__Exercise instructions__: Please print the full listing exactly.
——
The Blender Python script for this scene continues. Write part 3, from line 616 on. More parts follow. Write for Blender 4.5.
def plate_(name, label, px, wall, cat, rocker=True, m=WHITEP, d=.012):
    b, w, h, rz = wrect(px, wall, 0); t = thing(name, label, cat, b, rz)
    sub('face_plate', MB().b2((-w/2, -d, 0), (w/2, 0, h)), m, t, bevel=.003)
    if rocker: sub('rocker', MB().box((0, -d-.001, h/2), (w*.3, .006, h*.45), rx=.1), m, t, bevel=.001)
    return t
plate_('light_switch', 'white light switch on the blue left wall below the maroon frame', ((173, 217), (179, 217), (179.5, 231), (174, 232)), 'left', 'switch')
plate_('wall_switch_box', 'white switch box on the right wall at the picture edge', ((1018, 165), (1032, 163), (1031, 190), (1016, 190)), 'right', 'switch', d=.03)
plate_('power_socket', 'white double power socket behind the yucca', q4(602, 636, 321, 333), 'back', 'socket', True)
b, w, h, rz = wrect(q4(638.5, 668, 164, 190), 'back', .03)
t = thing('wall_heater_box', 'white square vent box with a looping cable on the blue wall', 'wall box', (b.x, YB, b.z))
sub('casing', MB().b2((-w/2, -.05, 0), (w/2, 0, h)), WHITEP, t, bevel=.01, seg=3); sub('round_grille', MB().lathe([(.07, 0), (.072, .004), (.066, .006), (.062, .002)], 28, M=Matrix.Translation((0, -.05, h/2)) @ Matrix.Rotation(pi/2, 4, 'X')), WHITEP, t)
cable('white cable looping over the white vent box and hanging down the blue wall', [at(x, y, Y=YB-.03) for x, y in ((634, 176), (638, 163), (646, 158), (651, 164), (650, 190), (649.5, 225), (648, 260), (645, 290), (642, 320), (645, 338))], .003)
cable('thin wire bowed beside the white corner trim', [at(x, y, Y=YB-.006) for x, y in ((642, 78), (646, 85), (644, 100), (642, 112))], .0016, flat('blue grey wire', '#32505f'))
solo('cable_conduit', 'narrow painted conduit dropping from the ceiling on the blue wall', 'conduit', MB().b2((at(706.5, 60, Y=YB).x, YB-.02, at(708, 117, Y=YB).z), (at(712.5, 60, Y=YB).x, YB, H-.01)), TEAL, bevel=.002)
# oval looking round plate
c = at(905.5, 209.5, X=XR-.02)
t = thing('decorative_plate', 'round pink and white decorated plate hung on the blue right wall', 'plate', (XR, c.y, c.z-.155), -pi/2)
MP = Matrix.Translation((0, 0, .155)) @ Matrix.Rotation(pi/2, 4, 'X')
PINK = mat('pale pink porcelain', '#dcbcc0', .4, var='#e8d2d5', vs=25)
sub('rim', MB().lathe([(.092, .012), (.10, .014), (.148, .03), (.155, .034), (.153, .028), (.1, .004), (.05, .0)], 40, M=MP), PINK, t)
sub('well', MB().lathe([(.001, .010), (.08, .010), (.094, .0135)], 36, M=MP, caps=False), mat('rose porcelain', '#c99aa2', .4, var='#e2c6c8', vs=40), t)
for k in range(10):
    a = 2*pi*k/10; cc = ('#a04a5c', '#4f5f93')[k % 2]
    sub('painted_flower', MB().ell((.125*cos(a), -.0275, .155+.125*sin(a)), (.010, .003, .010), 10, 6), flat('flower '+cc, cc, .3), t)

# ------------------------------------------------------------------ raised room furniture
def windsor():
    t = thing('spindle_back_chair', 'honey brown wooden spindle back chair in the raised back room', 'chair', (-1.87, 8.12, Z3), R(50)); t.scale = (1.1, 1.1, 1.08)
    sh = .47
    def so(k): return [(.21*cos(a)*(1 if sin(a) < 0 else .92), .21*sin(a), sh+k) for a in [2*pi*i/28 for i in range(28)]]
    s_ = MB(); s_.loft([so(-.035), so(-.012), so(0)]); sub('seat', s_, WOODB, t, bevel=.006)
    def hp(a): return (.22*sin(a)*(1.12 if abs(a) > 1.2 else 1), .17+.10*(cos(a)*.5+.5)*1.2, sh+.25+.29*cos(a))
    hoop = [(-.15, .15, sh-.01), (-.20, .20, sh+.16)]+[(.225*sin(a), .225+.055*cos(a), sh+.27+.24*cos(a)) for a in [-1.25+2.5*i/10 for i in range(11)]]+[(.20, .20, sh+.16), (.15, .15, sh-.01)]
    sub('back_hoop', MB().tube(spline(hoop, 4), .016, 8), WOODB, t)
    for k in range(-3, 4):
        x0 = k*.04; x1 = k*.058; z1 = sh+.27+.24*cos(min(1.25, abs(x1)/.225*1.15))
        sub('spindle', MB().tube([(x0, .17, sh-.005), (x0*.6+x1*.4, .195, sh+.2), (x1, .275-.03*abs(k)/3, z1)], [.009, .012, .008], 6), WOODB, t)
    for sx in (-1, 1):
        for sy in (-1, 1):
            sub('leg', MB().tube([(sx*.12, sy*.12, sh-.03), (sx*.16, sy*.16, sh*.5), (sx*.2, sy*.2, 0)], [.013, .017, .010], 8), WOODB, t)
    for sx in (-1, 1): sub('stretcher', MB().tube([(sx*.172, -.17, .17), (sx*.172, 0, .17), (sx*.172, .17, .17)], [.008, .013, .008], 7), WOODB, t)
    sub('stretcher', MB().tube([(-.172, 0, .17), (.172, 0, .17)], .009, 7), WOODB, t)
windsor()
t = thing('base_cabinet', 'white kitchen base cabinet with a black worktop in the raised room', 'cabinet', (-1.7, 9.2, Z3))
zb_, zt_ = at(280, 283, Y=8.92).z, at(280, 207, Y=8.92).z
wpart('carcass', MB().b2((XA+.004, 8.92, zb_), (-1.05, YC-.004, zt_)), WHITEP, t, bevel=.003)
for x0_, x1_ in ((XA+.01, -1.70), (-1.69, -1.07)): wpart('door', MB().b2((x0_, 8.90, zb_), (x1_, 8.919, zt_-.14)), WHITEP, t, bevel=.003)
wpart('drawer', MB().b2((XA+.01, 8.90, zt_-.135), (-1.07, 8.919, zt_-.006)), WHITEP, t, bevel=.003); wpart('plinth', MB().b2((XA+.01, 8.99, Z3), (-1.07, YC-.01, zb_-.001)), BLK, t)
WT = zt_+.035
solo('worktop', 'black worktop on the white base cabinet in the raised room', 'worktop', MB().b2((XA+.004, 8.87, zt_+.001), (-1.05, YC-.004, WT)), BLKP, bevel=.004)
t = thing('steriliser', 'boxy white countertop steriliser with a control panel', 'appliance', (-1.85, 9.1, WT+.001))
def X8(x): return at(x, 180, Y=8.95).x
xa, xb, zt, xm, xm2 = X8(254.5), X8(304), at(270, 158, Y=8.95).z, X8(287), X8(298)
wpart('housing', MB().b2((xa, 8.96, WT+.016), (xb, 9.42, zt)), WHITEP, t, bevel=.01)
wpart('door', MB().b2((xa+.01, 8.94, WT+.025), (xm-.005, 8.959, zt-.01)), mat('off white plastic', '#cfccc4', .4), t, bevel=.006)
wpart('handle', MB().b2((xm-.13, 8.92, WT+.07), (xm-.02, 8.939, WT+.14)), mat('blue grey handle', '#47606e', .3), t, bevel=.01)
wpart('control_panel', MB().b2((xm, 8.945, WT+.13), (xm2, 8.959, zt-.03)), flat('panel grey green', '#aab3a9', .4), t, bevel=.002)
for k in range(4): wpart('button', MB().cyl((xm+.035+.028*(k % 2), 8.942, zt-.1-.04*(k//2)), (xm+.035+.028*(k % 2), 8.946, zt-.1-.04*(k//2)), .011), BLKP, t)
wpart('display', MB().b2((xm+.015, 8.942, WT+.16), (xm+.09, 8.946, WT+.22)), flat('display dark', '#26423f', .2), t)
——
__The answer__:
The Blender Python script for this scene continues. Write part 3, from line 616 on. More parts follow. Write for Blender 4.5.
def plate_(name, label, px, wall, cat, rocker=True, m=WHITEP, d=.012):
    b, w, h, rz = wrect(px, wall, 0); t = thing(name, label, cat, b, rz)
    sub('face_plate', MB().b2((-w/2, -d, 0), (w/2, 0, h)), m, t, bevel=.003)
    if rocker: sub('rocker', MB().box((0, -d-.001, h/2), (w*.3, .006, h*.45), rx=.1), m, t, bevel=.001)
    return t
plate_('light_switch', 'white light switch on the blue left wall below the maroon frame', ((173, 217), (179, 217), (179.5, 231), (174, 232)), 'left', 'switch')
plate_('wall_switch_box', 'white switch box on the right wall at the picture edge', ((1018, 165), (1032, 163), (1031, 190), (1016, 190)), 'right', 'switch', d=.03)
plate_('power_socket', 'white double power socket behind the yucca', q4(602, 636, 321, 333), 'back', 'socket', True)
b, w, h, rz = wrect(q4(638.5, 668, 164, 190), 'back', .03)
t = thing('wall_heater_box', 'white square vent box with a looping cable on the blue wall', 'wall box', (b.x, YB, b.z))
sub('casing', MB().b2((-w/2, -.05, 0), (w/2, 0, h)), WHITEP, t, bevel=.01, seg=3); sub('round_grille', MB().lathe([(.07, 0), (.072, .004), (.066, .006), (.062, .002)], 28, M=Matrix.Translation((0, -.05, h/2)) @ Matrix.Rotation(pi/2, 4, 'X')), WHITEP, t)
cable('white cable looping over the white vent box and hanging down the blue wall', [at(x, y, Y=YB-.03) for x, y in ((634, 176), (638, 163), (646, 158), (651, 164), (650, 190), (649.5, 225), (648, 260), (645, 290), (642, 320), (645, 338))], .003)
cable('thin wire bowed beside the white corner trim', [at(x, y, Y=YB-.006) for x, y in ((642, 78), (646, 85), (644, 100), (642, 112))], .0016, flat('blue grey wire', '#32505f'))
solo('cable_conduit', 'narrow painted conduit dropping from the ceiling on the blue wall', 'conduit', MB().b2((at(706.5, 60, Y=YB).x, YB-.02, at(708, 117, Y=YB).z), (at(712.5, 60, Y=YB).x, YB, H-.01)), TEAL, bevel=.002)
# oval looking round plate
c = at(905.5, 209.5, X=XR-.02)
t = thing('decorative_plate', 'round pink and white decorated plate hung on the blue right wall', 'plate', (XR, c.y, c.z-.155), -pi/2)
MP = Matrix.Translation((0, 0, .155)) @ Matrix.Rotation(pi/2, 4, 'X')
PINK = mat('pale pink porcelain', '#dcbcc0', .4, var='#e8d2d5', vs=25)
sub('rim', MB().lathe([(.092, .012), (.10, .014), (.148, .03), (.155, .034), (.153, .028), (.1, .004), (.05, .0)], 40, M=MP), PINK, t)
sub('well', MB().lathe([(.001, .010), (.08, .010), (.094, .0135)], 36, M=MP, caps=False), mat('rose porcelain', '#c99aa2', .4, var='#e2c6c8', vs=40), t)
for k in range(10):
    a = 2*pi*k/10; cc = ('#a04a5c', '#4f5f93')[k % 2]
    sub('painted_flower', MB().ell((.125*cos(a), -.0275, .155+.125*sin(a)), (.010, .003, .010), 10, 6), flat('flower '+cc, cc, .3), t)

# ------------------------------------------------------------------ raised room furniture
def windsor():
    t = thing('spindle_back_chair', 'honey brown wooden spindle back chair in the raised back room', 'chair', (-1.87, 8.12, Z3), R(50)); t.scale = (1.1, 1.1, 1.08)
    sh = .47
    def so(k): return [(.21*cos(a)*(1 if sin(a) < 0 else .92), .21*sin(a), sh+k) for a in [2*pi*i/28 for i in range(28)]]
    s_ = MB(); s_.loft([so(-.035), so(-.012), so(0)]); sub('seat', s_, WOODB, t, bevel=.006)
    def hp(a): return (.22*sin(a)*(1.12 if abs(a) > 1.2 else 1), .17+.10*(cos(a)*.5+.5)*1.2, sh+.25+.29*cos(a))
    hoop = [(-.15, .15, sh-.01), (-.20, .20, sh+.16)]+[(.225*sin(a), .225+.055*cos(a), sh+.27+.24*cos(a)) for a in [-1.25+2.5*i/10 for i in range(11)]]+[(.20, .20, sh+.16), (.15, .15, sh-.01)]
    sub('back_hoop', MB().tube(spline(hoop, 4), .016, 8), WOODB, t)
    for k in range(-3, 4):
        x0 = k*.04; x1 = k*.058; z1 = sh+.27+.24*cos(min(1.25, abs(x1)/.225*1.15))
        sub('spindle', MB().tube([(x0, .17, sh-.005), (x0*.6+x1*.4, .195, sh+.2), (x1, .275-.03*abs(k)/3, z1)], [.009, .012, .008], 6), WOODB, t)
    for sx in (-1, 1):
        for sy in (-1, 1):
            sub('leg', MB().tube([(sx*.12, sy*.12, sh-.03), (sx*.16, sy*.16, sh*.5), (sx*.2, sy*.2, 0)], [.013, .017, .010], 8), WOODB, t)
    for sx in (-1, 1): sub('stretcher', MB().tube([(sx*.172, -.17, .17), (sx*.172, 0, .17), (sx*.172, .17, .17)], [.008, .013, .008], 7), WOODB, t)
    sub('stretcher', MB().tube([(-.172, 0, .17), (.172, 0, .17)], .009, 7), WOODB, t)
windsor()
t = thing('base_cabinet', 'white kitchen base cabinet with a black worktop in the raised room', 'cabinet', (-1.7, 9.2, Z3))
zb_, zt_ = at(280, 283, Y=8.92).z, at(280, 207, Y=8.92).z
wpart('carcass', MB().b2((XA+.004, 8.92, zb_), (-1.05, YC-.004, zt_)), WHITEP, t, bevel=.003)
for x0_, x1_ in ((XA+.01, -1.70), (-1.69, -1.07)): wpart('door', MB().b2((x0_, 8.90, zb_), (x1_, 8.919, zt_-.14)), WHITEP, t, bevel=.003)
wpart('drawer', MB().b2((XA+.01, 8.90, zt_-.135), (-1.07, 8.919, zt_-.006)), WHITEP, t, bevel=.003); wpart('plinth', MB().b2((XA+.01, 8.99, Z3), (-1.07, YC-.01, zb_-.001)), BLK, t)
WT = zt_+.035
solo('worktop', 'black worktop on the white base cabinet in the raised room', 'worktop', MB().b2((XA+.004, 8.87, zt_+.001), (-1.05, YC-.004, WT)), BLKP, bevel=.004)
t = thing('steriliser', 'boxy white countertop steriliser with a control panel', 'appliance', (-1.85, 9.1, WT+.001))
def X8(x): return at(x, 180, Y=8.95).x
xa, xb, zt, xm, xm2 = X8(254.5), X8(304), at(270, 158, Y=8.95).z, X8(287), X8(298)
wpart('housing', MB().b2((xa, 8.96, WT+.016), (xb, 9.42, zt)), WHITEP, t, bevel=.01)
wpart('door', MB().b2((xa+.01, 8.94, WT+.025), (xm-.005, 8.959, zt-.01)), mat('off white plastic', '#cfccc4', .4), t, bevel=.006)
wpart('handle', MB().b2((xm-.13, 8.92, WT+.07), (xm-.02, 8.939, WT+.14)), mat('blue grey handle', '#47606e', .3), t, bevel=.01)
wpart('control_panel', MB().b2((xm, 8.945, WT+.13), (xm2, 8.959, zt-.03)), flat('panel grey green', '#aab3a9', .4), t, bevel=.002)
for k in range(4): wpart('button', MB().cyl((xm+.035+.028*(k % 2), 8.942, zt-.1-.04*(k//2)), (xm+.035+.028*(k % 2), 8.946, zt-.1-.04*(k//2)), .011), BLKP, t)
wpart('display', MB().b2((xm+.015, 8.942, WT+.16), (xm+.09, 8.946, WT+.22)), flat('display dark', '#26423f', .2), t)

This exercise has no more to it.